* What is required: Can you print the data exactly and leave out each image?

* Given information:
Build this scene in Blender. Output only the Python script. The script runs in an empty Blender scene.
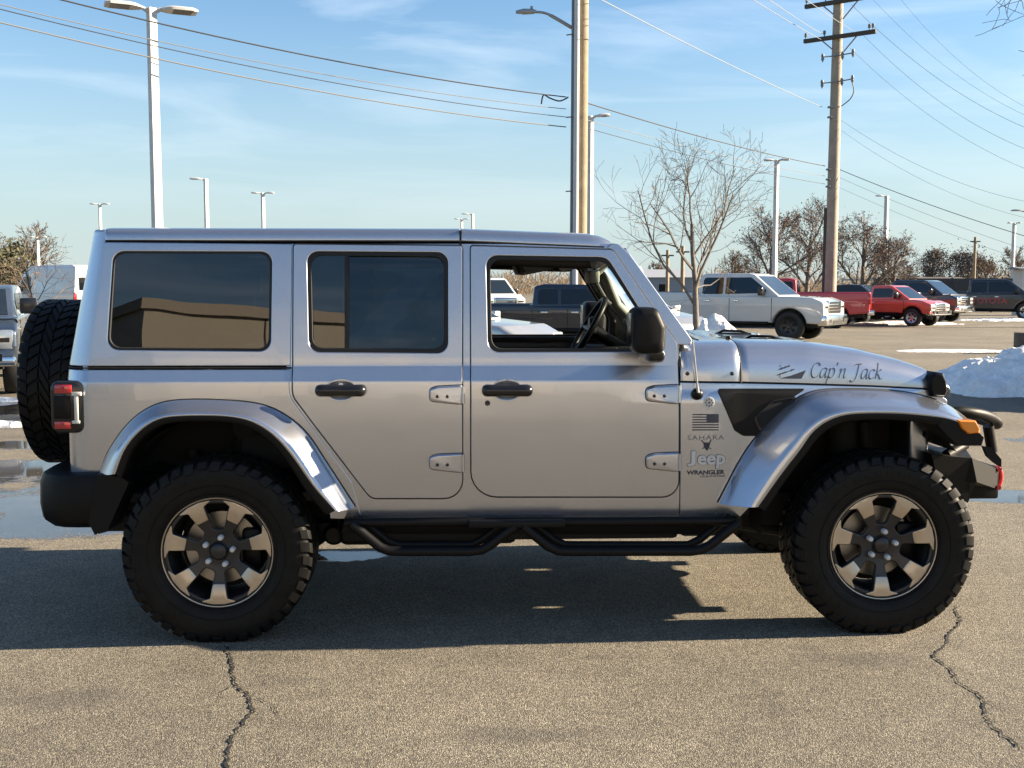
import bpy, bmesh, math, random
from mathutils import Vector, Matrix, Euler

# ------------------------------------------------------------------ camera, sky, sun, exposure
C = bpy.context.scene.collection
SC = bpy.context.scene
F = 1113.0                                  # focal length in pixels of a 1024 wide picture
PIT = math.atan(97 / F)
EYE = 1.582
cam = bpy.data.cameras.new('camera')
cam.sensor_width = 36.0
cam.lens = F / 1024 * 36.0
cam.clip_start = 0.05
cam.clip_end = 5000
camo = bpy.data.objects.new('camera', cam)
C.objects.link(camo)
camo.location = (0, 0, EYE)
camo.rotation_euler = (math.pi / 2 - PIT, 0, 0)
SC.camera = camo

SUN_EL = math.radians(20.5)
SUN_AZ = math.radians(4.5)                  # measured from +X towards +Y
world = bpy.data.worlds.new('World')
SC.world = world
world.use_nodes = True
wn, wl = world.node_tree.nodes, world.node_tree.links
wn.clear()
w_out = wn.new('ShaderNodeOutputWorld')
w_bg = wn.new('ShaderNodeBackground')
w_bg.inputs['Strength'].default_value = 0.05
sky = wn.new('ShaderNodeTexSky')
sky.sky_type = 'NISHITA'
sky.sun_disc = False
sky.sun_elevation = SUN_EL
sky.sun_rotation = math.pi / 2 - SUN_AZ     # 0 = +Y, clockwise
sky.air_density = 1.0
sky.dust_density = 0.3
sky.ozone_density = 2.2
# thin cirrus streaks, a property of the sky itself
geo = wn.new('ShaderNodeTexCoord')
sep = wn.new('ShaderNodeSeparateXYZ')
wl.new(geo.outputs['Generated'], sep.inputs[0])
mp = wn.new('ShaderNodeMapping')
mp.inputs['Scale'].default_value = (1.0, 1.0, 6.5)
mp.inputs['Rotation'].default_value = (0.03, 0.10, 0.0)
wl.new(geo.outputs['Generated'], mp.inputs['Vector'])
nz = wn.new('ShaderNodeTexNoise')
nz.inputs['Scale'].default_value = 3.1
nz.inputs['Detail'].default_value = 8
nz.inputs['Roughness'].default_value = 0.55
nz.inputs['Distortion'].default_value = 0.6
wl.new(mp.outputs[0], nz.inputs['Vector'])
cr = wn.new('ShaderNodeValToRGB')
cr.color_ramp.elements[0].position = 0.47
cr.color_ramp.elements[0].color = (0, 0, 0, 1)
cr.color_ramp.elements[1].position = 0.80
cr.color_ramp.elements[1].color = (1, 1, 1, 1)
wl.new(nz.outputs['Fac'], cr.inputs[0])
fac = wn.new('ShaderNodeMath'); fac.operation = 'MULTIPLY'
wl.new(cr.outputs[0], fac.inputs[0]); fac.inputs[1].default_value = 0.36
mixc = wn.new('ShaderNodeMixRGB')
wl.new(fac.outputs[0], mixc.inputs[0])
hsv = wn.new('ShaderNodeHueSaturation'); hsv.inputs['Saturation'].default_value = 1.14; hsv.inputs['Value'].default_value = 1.0
wl.new(sky.outputs[0], hsv.inputs['Color'])
wl.new(hsv.outputs[0], mixc.inputs[1])
mixc.inputs[2].default_value = (7.6, 8.0, 8.4, 1)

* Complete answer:
Build this scene in Blender. Output only the Python script. The script runs in an empty Blender scene.
import bpy, bmesh, math, random
from mathutils import Vector, Matrix, Euler

# ------------------------------------------------------------------ camera, sky, sun, exposure
C = bpy.context.scene.collection
SC = bpy.context.scene
F = 1113.0                                  # focal length in pixels of a 1024 wide picture
PIT = math.atan(97 / F)
EYE = 1.582
cam = bpy.data.cameras.new('camera')
cam.sensor_width = 36.0
cam.lens = F / 1024 * 36.0
cam.clip_start = 0.05
cam.clip_end = 5000
camo = bpy.data.objects.new('camera', cam)
C.objects.link(camo)
camo.location = (0, 0, EYE)
camo.rotation_euler = (math.pi / 2 - PIT, 0, 0)
SC.camera = camo

SUN_EL = math.radians(20.5)
SUN_AZ = math.radians(4.5)                  # measured from +X towards +Y
world = bpy.data.worlds.new('World')
SC.world = world
world.use_nodes = True
wn, wl = world.node_tree.nodes, world.node_tree.links
wn.clear()
w_out = wn.new('ShaderNodeOutputWorld')
w_bg = wn.new('ShaderNodeBackground')
w_bg.inputs['Strength'].default_value = 0.05
sky = wn.new('ShaderNodeTexSky')
sky.sky_type = 'NISHITA'
sky.sun_disc = False
sky.sun_elevation = SUN_EL
sky.sun_rotation = math.pi / 2 - SUN_AZ     # 0 = +Y, clockwise
sky.air_density = 1.0
sky.dust_density = 0.3
sky.ozone_density = 2.2
# thin cirrus streaks, a property of the sky itself
geo = wn.new('ShaderNodeTexCoord')
sep = wn.new('ShaderNodeSeparateXYZ')
wl.new(geo.outputs['Generated'], sep.inputs[0])
mp = wn.new('ShaderNodeMapping')
mp.inputs['Scale'].default_value = (1.0, 1.0, 6.5)
mp.inputs['Rotation'].default_value = (0.03, 0.10, 0.0)
wl.new(geo.outputs['Generated'], mp.inputs['Vector'])
nz = wn.new('ShaderNodeTexNoise')
nz.inputs['Scale'].default_value = 3.1
nz.inputs['Detail'].default_value = 8
nz.inputs['Roughness'].default_value = 0.55
nz.inputs['Distortion'].default_value = 0.6
wl.new(mp.outputs[0], nz.inputs['Vector'])
cr = wn.new('ShaderNodeValToRGB')
cr.color_ramp.elements[0].position = 0.47
cr.color_ramp.elements[0].color = (0, 0, 0, 1)
cr.color_ramp.elements[1].position = 0.80
cr.color_ramp.elements[1].color = (1, 1, 1, 1)
wl.new(nz.outputs['Fac'], cr.inputs[0])
fac = wn.new('ShaderNodeMath'); fac.operation = 'MULTIPLY'
wl.new(cr.outputs[0], fac.inputs[0]); fac.inputs[1].default_value = 0.36
mixc = wn.new('ShaderNodeMixRGB')
wl.new(fac.outputs[0], mixc.inputs[0])
hsv = wn.new('ShaderNodeHueSaturation'); hsv.inputs['Saturation'].default_value = 1.14; hsv.inputs['Value'].default_value = 1.0
wl.new(sky.outputs[0], hsv.inputs['Color'])
wl.new(hsv.outputs[0], mixc.inputs[1])
mixc.inputs[2].default_value = (7.6, 8.0, 8.4, 1)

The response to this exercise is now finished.